For better or for worse—from my point of view I am clear that it is for the better—my right hon. Friend, after she has, as any Secretary of State must, provided for "roofs over heads" as we call them in shorthand, is devoting the first priority of her resources to the replacement of old primary schools. I can perhaps put it in this way, that the cost of the replacement of Brunts Grammar School is roughly equivalent to the replacement of four or five primary schools. That is the equation that we have to take on board.

The national background against which my right hon. Friend has to take her decision is that about one in five of our primary school children are in nineteenth century schools, compared with about one in twenty in secondary schools. That is the justification—I realise that this is controversial—for the concentration, at least at present, upon the replacement of old primary schools. But I do not go on from there—and certainly my right hon. Friend does not—to suggest that there is not a great task still to be done in the secondary schools, but, given the need to have a system of priorities, I assert that this is the right order of priorities, and the county of which the hon. Gentleman represents part has benefited from this policy.

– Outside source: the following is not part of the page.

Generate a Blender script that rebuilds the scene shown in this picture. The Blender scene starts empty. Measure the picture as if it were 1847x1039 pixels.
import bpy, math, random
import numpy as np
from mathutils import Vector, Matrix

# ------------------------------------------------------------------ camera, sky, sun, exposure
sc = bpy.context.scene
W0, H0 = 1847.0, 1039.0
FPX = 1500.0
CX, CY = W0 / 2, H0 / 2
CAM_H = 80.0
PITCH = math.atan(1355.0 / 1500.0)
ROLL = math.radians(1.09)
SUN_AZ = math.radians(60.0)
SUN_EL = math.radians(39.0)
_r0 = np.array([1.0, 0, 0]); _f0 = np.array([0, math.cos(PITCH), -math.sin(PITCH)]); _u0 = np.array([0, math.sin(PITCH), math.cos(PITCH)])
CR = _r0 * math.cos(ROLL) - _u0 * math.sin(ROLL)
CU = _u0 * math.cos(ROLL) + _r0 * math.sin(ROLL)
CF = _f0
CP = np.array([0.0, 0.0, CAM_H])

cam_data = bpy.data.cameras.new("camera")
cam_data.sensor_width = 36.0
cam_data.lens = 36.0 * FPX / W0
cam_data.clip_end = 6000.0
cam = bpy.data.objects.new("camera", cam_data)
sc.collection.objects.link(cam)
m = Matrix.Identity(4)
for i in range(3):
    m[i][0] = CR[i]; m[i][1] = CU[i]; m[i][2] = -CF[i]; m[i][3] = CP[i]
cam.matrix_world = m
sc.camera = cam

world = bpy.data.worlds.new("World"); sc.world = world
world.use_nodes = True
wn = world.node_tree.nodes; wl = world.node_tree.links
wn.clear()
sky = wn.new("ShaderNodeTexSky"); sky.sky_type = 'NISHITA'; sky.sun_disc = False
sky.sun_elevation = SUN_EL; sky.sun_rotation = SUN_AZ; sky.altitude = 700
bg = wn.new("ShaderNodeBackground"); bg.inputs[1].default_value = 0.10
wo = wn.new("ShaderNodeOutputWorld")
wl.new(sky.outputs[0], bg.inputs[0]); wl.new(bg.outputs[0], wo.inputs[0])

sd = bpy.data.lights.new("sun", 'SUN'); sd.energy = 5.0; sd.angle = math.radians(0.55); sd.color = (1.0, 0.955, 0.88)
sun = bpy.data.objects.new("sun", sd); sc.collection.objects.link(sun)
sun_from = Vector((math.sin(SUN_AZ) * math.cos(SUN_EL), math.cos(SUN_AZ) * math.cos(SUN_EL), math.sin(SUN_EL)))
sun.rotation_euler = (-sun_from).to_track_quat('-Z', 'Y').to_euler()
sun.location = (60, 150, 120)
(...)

My observation at Question Time was that the policy had been widely supported in the hon. Gentleman's county. In the four years from 1970–71 to 1973–74, Nottinghamshire has had allocations for the purpose I have been talking about of £150,000, £280,000, £219,000, and now £400,000. The last of those, as the hon. Gentleman knows, includes the replacement of St. Peter's Church of England primary school in Mansfield at a cost of £84,000. I have to set this against the national background, while not importing for one moment any sense of complacency.

I thought it might also be of assistance to tell the House, because I have been able to make inquiries at rather short notice on this point—about monies for R.S.L.A. purposes in Mansfield. The hon. Gentleman used a phrase about how he wished that Her Majesty's inspector, might come down to Mansfield, but throughout the country one of the advantages of the inspectorial system and one of the great strengths of the British educational system is that they do not have to "come down" but are around constantly, and while they might not make a visitation at regular intervals they are very much in touch. I am informed that in all the secondary schools in Nottinghamshire, where no major capital work is being done for raising the school leaving age, the authority is proposing to make some provision so that it will be seen that every school will have been helped. I have been provided, through the assistance of the Inspectorate, with a list of those schools. In one of them the headmaster is not yet aware of the firm nature of the project, but soon will be. I have been able to look around them all, on paper, and I think it makes an impressive story.

The object is to do precisely as the hon. Gentleman says, to have something on the ground, maybe not always sufficient, to mark this important matter of raising the school leaving age. I hope he and I are in full agreement, that it is an important step forward and one which I hope neither of us will be put off by criticisms from any quarter.

My time is virtually up and, if I may just draw the threads together, for reasons the hon. Gentleman has understood, and which I hope will be understood locally, I do not feel able to comment at all on the matter of the Section 13 notices at present in front of us. I have attempted to place the Brunts School replacement in a national background. I realise that answer is not encouraging immediately, but most educationalists would feel that priority dictates it as the right one. I will, of course, convey to my noble Friend the point about a deputation, but I have expressed the problem of timing which I think the hon. Gentleman accepts and I have mentioned the allocation of monies to the R.S.L.A. projects to show the determined attempt by the authority to make preparation for this very important event in our educational history.

Question put and agreed to.

Adjourned accordingly at twelve minutes to Four o'clock a.m.